そんなこんなで、熱々で苦味とコクが出ているコーヒーの完成だ。それを飲みながら昨日起こったことを思い出すと、やはり私にとってシッカリと記しておかなければならない「猛者」のことを書いておこうと思う。寿司の会計を済ませた後、当然のように一人カラオケに行ったのだが、一番古い機種しか選択することができず、渋々それを今回のミュージックセレクトマシーンにせざるを得なかったのだが、それにはそれでラッキーが同伴していた。大学時代に、CDが擦り切れるのではないかというほど聴き入っていた「ハイスタンダード」のライブ映像が収録されていた。また、古い機種ならではの今では削除されてしまった曲を、多く歌うこともできた。

そうなってくると、新鮮な空気の中、平日の人気の少ないカラオケBOXで、独り優雅な熱唱ができた。歌詞とリズムのほか、その曲を聴いていた当時の記憶と重ねて歌ってみれば、「そんなこともあったっけ?」くらいのアッサリとした気持ちになり、ただ単純に腹式呼吸で割れない音を出すことに集中すると、その歌を作詞・作曲した人の気持ちが、フット自分の心に浮かぶ瞬間のような感覚が出る。カラオケでは、この感覚が好きで、この境地に達することができるのは、独りで自分の組み立てた曲順や、自分以外の人が絶対に知らない歌を気兼ねなく歌えるコンデションでなければならない。そして、昨日は曲選びの時に、何処かで囚われて牢屋に入れられているかのような人の、実に音痴な怒声に似た奇声のような耳障りな雑音が、響いていたことを思い出す。
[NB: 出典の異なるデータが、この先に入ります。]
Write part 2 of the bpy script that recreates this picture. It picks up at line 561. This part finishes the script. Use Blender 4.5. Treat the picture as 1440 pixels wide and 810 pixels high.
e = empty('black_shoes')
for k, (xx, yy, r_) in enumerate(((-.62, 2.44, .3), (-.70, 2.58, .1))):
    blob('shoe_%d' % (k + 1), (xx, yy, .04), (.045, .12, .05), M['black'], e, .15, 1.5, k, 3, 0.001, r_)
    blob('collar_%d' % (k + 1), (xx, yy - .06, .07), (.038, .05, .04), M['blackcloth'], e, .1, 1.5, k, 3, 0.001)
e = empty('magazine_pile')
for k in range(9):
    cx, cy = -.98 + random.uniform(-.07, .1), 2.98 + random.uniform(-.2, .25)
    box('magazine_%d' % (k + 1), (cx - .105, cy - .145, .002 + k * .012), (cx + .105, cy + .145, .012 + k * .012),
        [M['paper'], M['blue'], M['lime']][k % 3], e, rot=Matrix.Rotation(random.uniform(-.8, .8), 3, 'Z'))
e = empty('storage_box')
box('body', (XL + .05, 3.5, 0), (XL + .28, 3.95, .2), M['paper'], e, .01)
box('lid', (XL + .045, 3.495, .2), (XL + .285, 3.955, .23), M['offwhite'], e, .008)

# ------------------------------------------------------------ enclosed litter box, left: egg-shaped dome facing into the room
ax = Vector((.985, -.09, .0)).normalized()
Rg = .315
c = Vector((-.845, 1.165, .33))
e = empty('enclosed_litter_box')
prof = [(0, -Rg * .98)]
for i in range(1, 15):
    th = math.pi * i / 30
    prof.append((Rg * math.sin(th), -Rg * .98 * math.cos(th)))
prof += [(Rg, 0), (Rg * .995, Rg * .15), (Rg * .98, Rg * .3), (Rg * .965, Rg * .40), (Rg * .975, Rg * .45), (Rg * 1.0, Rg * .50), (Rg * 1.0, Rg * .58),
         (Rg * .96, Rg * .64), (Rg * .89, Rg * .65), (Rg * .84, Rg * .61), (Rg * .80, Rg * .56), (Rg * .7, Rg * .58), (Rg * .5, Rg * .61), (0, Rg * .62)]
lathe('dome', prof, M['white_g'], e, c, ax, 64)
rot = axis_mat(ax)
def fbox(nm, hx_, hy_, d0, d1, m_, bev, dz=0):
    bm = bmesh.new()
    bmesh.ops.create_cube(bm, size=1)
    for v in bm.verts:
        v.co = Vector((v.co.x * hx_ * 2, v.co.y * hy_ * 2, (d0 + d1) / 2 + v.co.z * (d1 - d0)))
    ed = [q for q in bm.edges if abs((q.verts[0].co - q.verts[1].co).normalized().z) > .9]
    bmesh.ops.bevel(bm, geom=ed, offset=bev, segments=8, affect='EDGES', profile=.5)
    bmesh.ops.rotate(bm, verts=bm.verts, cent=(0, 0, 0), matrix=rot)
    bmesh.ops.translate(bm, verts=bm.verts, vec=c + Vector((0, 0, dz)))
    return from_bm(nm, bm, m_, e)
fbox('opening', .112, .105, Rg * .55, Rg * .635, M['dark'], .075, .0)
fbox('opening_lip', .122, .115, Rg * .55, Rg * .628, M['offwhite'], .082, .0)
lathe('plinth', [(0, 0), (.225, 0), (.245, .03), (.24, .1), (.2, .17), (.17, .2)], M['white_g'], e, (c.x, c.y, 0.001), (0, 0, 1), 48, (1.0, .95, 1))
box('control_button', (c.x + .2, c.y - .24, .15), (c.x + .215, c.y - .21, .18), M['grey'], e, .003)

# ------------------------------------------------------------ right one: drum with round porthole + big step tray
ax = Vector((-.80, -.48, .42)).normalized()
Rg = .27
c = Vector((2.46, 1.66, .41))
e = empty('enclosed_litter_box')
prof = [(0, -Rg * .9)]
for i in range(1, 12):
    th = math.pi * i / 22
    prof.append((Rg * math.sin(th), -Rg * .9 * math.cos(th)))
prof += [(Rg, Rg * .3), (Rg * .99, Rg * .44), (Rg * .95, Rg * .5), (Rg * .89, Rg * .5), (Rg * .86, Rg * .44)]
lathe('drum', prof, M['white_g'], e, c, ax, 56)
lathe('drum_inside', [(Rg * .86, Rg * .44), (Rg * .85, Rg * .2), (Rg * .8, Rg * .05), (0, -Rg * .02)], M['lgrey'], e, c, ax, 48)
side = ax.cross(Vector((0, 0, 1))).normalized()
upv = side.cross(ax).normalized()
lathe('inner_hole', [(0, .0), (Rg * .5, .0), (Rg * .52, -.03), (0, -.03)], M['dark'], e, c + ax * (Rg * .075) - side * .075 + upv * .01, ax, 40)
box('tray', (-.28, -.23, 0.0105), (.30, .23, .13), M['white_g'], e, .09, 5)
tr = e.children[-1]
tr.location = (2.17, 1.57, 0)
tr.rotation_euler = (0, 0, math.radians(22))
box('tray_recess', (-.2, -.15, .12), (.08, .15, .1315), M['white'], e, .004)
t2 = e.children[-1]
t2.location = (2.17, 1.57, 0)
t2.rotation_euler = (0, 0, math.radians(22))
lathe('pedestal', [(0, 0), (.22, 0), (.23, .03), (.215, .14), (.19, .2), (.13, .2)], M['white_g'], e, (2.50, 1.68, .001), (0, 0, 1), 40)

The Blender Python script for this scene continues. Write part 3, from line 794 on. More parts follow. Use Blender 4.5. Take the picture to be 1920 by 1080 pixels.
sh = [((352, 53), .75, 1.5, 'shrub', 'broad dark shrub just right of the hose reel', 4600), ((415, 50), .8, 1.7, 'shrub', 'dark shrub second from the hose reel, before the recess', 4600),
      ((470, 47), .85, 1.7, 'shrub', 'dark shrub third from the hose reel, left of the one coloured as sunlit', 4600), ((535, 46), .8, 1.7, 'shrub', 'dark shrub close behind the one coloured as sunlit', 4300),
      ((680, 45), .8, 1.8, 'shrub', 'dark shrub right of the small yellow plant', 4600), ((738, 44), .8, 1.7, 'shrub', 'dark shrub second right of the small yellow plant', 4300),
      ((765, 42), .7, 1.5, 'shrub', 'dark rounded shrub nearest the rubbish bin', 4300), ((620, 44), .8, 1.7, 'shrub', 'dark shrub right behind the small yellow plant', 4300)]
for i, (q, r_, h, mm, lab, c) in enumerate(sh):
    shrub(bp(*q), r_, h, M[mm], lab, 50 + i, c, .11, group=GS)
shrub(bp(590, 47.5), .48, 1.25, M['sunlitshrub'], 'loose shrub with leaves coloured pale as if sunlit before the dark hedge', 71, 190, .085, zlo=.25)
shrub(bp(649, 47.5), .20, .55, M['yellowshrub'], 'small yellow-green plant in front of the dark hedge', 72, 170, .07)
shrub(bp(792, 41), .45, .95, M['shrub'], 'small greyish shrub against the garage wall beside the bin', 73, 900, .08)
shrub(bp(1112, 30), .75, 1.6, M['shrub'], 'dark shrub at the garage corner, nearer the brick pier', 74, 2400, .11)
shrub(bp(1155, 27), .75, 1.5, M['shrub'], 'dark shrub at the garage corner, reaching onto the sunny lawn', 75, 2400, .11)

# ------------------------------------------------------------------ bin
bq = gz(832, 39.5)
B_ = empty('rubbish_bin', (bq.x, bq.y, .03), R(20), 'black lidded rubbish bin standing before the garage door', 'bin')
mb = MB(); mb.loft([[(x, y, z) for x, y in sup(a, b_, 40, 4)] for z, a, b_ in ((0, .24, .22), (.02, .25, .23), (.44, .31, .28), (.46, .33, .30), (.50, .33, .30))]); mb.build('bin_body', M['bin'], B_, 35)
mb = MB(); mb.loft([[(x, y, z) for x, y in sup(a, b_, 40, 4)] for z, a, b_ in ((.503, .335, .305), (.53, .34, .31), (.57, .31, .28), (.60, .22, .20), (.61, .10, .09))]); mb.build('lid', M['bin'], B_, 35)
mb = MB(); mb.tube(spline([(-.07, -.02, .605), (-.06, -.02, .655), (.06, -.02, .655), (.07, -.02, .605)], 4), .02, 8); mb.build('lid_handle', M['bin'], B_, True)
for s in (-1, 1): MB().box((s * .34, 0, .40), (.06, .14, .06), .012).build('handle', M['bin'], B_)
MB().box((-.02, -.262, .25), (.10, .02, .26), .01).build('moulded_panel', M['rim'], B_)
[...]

そして、歌のクオリティー的に、そんな不可解な声とは、全くの正反対のベクトルに進む声が、壁を挟んだ隣のボックスから漏れていた。自分の真隣の部屋から、こんなに上手い歌が続出する。これは普通の人ではない。決してアマチュアではないはずだと、思いっきり素人の私が判断するくらい、歌声や声色やイントネーションが、一般人とはかけ離れていた。憶測ではあるのだが、男性の高齢者で、演歌ばかり唄う。そして、上手いこと表現させてもらえば、夏祭りの屋台のラジオから漏れてくるプロの演歌の声や、秋の神社での演歌大会の唄とでも言えよう。目を閉じて聴けば、赤提灯や出店の屋台が目に浮かぶ。おでんに熱燗があれば、最高の酒を呑めそうだったし、今、スタッフが熱々のおでんを持ってきてくれれば最高だろうにと思うほどだ。まさか、カラオケBOXの隣から漏れて聴こえてくる歌と唄声に、こんなにも魅了されるとは思わなかった。

このブログを再開するようになって、生活における活動も精神的な状態も、とても前向きで積極的になっている。Twitterは、難しいことばかりを書こうとして、背伸びした小言を発信してツイートを控えていた。でも、ブログを再開してからは、140字程度以内で、日常生活で起こった些細な出来事が、未来に待ち構えているはずの何か大きな物や、過去につながっているかもしれない古い記憶を刺激していないかを、文字にしてメモするようにTweet利用している。アンチやクソコメすら来ない私のSNSではあるが、Twitterは今の私にとって、生活で起こった事が、自分の時間軸のどこで作用しているのかを考える思考のメモツールでもある。ブログは、1日前に起こった出来事から、Twitterよりも長期の、生まれてから死ぬまでの時間軸で自分の中の自分の心を分析できるようにしたい。

人間は、言葉をもつことで、様々な苦しみをも同時に抱えることとなった。ただ、そのおかげで、二足歩行をするようになり、集団で狩りをして生き延びる事をするようになった。やがて、コミュニケーションのツールが必要となり、それがきっと「言葉」だったのだ。そして、言葉によって、人間は自分の思考から「思想」を抱くようになり、他者ばかりではなく、自分自身をも深く細かく分析する事ができるようになった。すると、人間は他者と対話をし、本を通して過去の偉人と対話をし、自分自身で書いた文字を読んで自分自身とでさえ対談し、「今の自分」を中心に、過去から今、今から未来へと縦横無尽に、より良い方向へつながっているはずの時間のベクトルを思索していく。ただ、自分の生きる方向ばかりのために言葉を遣うのではない。もっと複雑な対立し並存する感情をなだめつつ、解決できない難問と向き合っていかなければならないのだ。